* _Data lines_:
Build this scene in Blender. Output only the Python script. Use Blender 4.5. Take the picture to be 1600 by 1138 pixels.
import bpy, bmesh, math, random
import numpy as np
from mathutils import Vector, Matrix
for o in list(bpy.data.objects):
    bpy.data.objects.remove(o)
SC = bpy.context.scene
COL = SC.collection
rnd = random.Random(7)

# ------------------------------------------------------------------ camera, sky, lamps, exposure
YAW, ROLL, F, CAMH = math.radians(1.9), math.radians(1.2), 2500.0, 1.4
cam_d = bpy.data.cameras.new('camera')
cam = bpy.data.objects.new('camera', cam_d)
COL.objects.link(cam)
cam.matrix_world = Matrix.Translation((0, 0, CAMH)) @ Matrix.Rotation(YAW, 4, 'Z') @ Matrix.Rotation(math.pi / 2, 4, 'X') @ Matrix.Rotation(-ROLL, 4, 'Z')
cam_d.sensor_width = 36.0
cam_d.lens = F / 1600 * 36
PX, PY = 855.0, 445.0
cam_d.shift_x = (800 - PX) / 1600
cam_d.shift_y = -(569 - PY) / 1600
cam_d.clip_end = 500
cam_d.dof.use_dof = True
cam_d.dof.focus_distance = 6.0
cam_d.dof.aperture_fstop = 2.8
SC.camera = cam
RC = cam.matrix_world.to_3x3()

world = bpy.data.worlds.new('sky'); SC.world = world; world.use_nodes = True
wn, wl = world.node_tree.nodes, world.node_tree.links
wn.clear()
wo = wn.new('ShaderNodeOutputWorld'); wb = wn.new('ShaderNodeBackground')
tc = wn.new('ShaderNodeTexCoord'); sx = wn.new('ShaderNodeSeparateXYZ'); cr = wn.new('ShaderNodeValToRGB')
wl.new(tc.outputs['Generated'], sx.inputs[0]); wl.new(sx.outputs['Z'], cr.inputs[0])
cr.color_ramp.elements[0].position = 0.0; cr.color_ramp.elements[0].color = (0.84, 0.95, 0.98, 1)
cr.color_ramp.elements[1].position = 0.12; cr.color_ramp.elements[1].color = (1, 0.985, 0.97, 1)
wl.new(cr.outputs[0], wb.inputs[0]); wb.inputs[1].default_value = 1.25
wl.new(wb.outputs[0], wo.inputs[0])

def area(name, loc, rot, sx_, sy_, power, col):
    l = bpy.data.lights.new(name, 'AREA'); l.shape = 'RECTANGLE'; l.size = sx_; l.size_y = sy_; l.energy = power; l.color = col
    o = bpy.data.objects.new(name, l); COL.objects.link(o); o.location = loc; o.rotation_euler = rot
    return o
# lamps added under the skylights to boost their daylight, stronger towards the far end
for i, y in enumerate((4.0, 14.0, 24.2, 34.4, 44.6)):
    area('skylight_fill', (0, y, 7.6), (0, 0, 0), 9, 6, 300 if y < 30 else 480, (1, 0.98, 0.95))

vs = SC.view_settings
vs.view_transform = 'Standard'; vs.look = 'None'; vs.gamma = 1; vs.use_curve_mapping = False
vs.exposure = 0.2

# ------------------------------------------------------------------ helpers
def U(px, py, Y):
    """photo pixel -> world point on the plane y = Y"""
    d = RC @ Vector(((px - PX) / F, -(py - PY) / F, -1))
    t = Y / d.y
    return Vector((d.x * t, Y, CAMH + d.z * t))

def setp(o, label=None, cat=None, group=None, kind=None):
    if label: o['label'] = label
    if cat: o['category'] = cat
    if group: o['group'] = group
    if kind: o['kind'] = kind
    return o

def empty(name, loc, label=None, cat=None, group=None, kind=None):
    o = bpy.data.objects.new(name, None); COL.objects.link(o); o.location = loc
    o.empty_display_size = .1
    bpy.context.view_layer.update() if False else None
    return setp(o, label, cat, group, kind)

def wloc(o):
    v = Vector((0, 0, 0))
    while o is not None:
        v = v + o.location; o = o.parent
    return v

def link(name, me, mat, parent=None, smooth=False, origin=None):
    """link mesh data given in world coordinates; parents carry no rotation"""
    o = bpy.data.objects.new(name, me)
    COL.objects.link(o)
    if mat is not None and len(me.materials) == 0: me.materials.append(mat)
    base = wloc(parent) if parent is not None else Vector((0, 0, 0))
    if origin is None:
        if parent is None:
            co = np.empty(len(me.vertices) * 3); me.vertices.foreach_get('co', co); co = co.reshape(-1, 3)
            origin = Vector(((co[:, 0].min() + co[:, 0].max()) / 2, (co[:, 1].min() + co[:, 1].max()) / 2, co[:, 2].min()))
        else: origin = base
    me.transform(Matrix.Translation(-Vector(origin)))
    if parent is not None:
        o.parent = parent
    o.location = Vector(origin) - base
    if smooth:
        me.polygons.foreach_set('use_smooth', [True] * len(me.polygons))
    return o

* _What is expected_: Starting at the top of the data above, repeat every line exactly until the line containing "rnd = random.Random(7)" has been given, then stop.

* _The completed task_:
Build this scene in Blender. Output only the Python script. Use Blender 4.5. Take the picture to be 1600 by 1138 pixels.
import bpy, bmesh, math, random
import numpy as np
from mathutils import Vector, Matrix
for o in list(bpy.data.objects):
    bpy.data.objects.remove(o)
SC = bpy.context.scene
COL = SC.collection
rnd = random.Random(7)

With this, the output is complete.